(WHAT IS BEING ASKED) Set down the data below from its first line to the line holding "w.node_tree.nodes['Background'].inputs[1].default_value = 1.0", inclusive; omit all pictures.

(COLLECTED MATERIAL)
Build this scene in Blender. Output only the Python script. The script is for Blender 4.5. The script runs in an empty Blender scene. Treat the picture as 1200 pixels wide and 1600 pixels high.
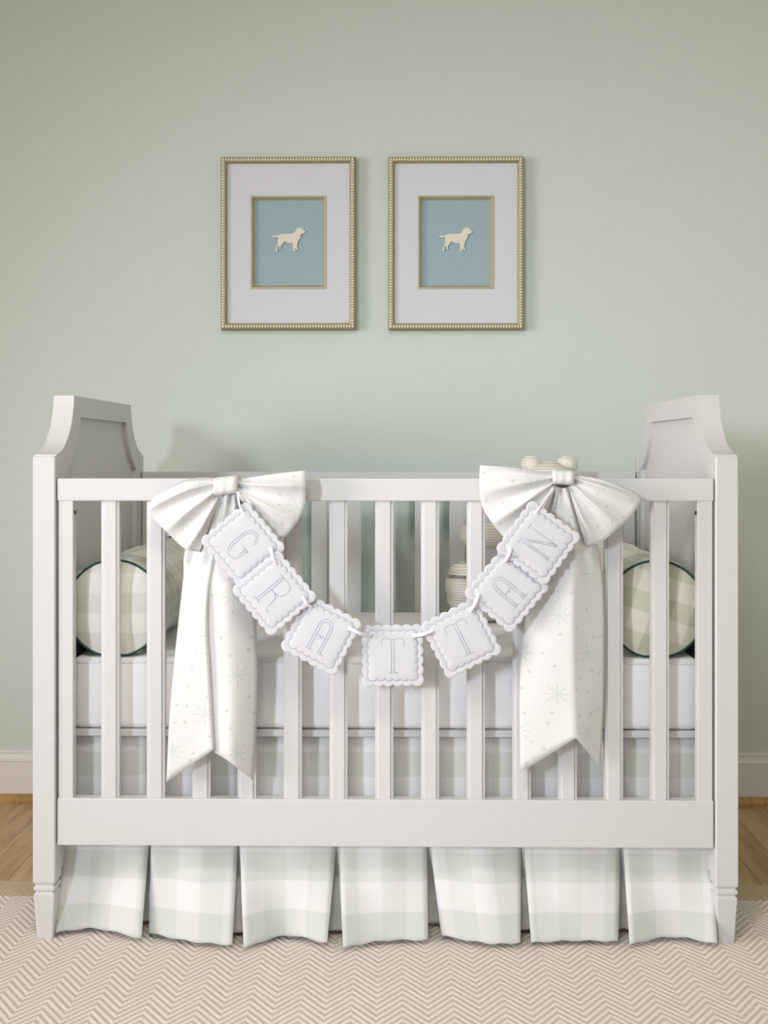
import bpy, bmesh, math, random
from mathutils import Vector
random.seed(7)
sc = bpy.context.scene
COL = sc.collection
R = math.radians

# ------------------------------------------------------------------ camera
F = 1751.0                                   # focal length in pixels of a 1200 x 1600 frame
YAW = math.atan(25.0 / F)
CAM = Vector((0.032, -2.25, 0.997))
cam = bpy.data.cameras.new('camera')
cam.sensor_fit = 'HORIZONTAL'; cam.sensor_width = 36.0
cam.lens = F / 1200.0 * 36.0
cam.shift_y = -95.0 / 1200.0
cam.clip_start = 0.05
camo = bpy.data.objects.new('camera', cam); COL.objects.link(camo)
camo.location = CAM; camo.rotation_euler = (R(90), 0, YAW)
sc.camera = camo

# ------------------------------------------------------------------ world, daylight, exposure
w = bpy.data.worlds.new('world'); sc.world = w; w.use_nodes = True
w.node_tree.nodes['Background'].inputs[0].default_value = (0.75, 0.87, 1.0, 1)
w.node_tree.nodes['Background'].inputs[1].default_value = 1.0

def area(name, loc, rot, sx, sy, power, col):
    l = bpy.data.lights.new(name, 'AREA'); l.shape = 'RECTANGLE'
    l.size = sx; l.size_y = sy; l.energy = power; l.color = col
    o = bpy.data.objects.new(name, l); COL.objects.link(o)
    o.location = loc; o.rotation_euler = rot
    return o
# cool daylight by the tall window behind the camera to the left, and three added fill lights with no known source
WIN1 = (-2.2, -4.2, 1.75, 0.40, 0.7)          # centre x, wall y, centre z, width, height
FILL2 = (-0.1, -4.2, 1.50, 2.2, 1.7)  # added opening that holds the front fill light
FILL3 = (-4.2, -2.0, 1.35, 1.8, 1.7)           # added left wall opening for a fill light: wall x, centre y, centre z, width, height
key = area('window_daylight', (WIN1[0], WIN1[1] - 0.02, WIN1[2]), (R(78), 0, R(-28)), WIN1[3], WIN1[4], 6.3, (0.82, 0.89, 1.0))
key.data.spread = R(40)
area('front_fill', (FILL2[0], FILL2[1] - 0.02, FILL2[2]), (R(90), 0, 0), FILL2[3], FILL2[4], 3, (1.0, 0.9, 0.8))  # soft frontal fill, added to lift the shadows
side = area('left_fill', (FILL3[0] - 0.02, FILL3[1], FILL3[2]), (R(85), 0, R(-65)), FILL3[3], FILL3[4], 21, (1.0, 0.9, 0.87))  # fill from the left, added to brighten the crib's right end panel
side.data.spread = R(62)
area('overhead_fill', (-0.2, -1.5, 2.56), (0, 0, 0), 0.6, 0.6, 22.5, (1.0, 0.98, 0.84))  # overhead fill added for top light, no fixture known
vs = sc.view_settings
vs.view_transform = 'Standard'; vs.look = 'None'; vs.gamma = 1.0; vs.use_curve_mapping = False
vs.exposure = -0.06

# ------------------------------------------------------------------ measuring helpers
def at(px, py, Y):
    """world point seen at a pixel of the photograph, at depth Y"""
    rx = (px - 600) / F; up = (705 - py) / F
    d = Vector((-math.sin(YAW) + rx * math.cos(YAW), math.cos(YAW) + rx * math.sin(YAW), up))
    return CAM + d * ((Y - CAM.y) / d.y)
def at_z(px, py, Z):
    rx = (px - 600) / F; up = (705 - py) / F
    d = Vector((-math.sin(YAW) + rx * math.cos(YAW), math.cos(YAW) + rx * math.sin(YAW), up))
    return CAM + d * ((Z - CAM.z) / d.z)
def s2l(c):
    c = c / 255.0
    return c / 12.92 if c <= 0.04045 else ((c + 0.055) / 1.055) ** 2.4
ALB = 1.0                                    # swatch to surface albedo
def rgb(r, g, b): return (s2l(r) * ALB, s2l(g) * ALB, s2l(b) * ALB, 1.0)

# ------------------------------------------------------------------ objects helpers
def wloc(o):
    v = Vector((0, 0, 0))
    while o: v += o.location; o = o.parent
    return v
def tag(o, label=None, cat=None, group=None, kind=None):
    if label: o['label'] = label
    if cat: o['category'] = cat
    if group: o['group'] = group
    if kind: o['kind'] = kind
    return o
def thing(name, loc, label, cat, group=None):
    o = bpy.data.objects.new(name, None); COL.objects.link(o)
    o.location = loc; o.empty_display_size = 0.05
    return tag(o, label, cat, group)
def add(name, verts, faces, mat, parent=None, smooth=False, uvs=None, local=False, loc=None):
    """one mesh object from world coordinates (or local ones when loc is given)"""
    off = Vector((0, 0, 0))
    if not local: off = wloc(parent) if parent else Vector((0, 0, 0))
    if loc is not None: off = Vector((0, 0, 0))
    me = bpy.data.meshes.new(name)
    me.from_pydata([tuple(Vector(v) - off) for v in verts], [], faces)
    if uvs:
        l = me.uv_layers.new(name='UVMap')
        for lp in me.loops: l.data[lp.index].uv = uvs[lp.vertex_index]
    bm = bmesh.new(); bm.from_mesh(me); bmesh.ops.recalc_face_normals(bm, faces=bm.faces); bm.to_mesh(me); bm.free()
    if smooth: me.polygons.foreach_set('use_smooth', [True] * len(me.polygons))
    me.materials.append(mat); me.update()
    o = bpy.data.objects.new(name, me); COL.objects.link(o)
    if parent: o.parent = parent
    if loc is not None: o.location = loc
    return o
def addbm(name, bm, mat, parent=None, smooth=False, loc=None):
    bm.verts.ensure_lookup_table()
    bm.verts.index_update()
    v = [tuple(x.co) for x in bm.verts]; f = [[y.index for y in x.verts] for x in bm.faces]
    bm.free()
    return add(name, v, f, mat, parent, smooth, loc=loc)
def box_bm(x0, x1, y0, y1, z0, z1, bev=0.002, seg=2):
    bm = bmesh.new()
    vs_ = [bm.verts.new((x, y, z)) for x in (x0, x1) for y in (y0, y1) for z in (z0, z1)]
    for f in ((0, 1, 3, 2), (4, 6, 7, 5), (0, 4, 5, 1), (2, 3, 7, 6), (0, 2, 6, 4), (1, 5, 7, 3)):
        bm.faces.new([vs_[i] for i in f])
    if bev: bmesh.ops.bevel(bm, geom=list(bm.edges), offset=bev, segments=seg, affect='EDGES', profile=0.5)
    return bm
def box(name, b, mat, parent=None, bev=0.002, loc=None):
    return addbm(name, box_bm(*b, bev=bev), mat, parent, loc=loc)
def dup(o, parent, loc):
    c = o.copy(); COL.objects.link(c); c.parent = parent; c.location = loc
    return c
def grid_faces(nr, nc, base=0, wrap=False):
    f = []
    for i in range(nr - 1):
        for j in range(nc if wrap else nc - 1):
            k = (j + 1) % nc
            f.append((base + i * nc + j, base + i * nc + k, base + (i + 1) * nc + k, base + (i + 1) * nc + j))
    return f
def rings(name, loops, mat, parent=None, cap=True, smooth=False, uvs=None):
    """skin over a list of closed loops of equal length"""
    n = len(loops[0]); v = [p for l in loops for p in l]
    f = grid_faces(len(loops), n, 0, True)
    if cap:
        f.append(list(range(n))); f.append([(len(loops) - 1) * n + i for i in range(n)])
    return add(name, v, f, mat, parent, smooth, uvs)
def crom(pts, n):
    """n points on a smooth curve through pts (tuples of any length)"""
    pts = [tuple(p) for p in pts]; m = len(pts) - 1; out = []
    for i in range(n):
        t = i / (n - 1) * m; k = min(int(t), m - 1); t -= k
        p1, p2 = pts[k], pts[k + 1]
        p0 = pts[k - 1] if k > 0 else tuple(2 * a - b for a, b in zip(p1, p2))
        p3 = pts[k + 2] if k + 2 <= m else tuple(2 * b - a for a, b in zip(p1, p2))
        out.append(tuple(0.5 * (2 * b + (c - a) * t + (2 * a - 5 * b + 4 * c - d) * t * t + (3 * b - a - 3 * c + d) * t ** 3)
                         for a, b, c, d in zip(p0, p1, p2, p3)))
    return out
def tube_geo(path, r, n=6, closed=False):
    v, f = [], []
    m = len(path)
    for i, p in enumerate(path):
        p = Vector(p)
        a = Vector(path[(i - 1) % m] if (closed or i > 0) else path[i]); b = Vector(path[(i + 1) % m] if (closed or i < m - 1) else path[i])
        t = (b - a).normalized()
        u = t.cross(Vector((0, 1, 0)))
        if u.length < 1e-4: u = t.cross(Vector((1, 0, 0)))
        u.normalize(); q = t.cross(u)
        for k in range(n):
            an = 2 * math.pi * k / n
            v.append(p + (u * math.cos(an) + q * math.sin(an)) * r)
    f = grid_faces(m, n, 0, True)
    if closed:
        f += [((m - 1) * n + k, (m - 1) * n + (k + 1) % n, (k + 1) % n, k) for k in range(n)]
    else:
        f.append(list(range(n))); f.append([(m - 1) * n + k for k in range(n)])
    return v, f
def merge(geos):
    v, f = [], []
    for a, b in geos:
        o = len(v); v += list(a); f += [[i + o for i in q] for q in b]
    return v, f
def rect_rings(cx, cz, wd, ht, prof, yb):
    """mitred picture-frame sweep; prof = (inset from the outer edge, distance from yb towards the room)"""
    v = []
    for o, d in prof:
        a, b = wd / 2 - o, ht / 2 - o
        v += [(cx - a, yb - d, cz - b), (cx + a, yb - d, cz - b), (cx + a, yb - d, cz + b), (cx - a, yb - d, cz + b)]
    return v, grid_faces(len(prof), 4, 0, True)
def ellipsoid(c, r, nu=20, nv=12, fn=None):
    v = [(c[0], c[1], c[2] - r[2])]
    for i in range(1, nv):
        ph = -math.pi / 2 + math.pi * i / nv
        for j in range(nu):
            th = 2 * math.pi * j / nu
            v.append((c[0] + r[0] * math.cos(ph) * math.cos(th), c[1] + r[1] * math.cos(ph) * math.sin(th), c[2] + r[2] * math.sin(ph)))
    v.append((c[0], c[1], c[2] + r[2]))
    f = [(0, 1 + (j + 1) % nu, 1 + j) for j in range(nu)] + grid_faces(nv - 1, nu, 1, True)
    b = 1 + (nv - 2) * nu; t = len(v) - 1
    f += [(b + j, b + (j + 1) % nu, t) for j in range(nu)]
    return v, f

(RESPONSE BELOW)
Build this scene in Blender. Output only the Python script. The script is for Blender 4.5. The script runs in an empty Blender scene. Treat the picture as 1200 pixels wide and 1600 pixels high.
import bpy, bmesh, math, random
from mathutils import Vector
random.seed(7)
sc = bpy.context.scene
COL = sc.collection
R = math.radians

# ------------------------------------------------------------------ camera
F = 1751.0                                   # focal length in pixels of a 1200 x 1600 frame
YAW = math.atan(25.0 / F)
CAM = Vector((0.032, -2.25, 0.997))
cam = bpy.data.cameras.new('camera')
cam.sensor_fit = 'HORIZONTAL'; cam.sensor_width = 36.0
cam.lens = F / 1200.0 * 36.0
cam.shift_y = -95.0 / 1200.0
cam.clip_start = 0.05
camo = bpy.data.objects.new('camera', cam); COL.objects.link(camo)
camo.location = CAM; camo.rotation_euler = (R(90), 0, YAW)
sc.camera = camo

# ------------------------------------------------------------------ world, daylight, exposure
w = bpy.data.worlds.new('world'); sc.world = w; w.use_nodes = True
w.node_tree.nodes['Background'].inputs[0].default_value = (0.75, 0.87, 1.0, 1)
w.node_tree.nodes['Background'].inputs[1].default_value = 1.0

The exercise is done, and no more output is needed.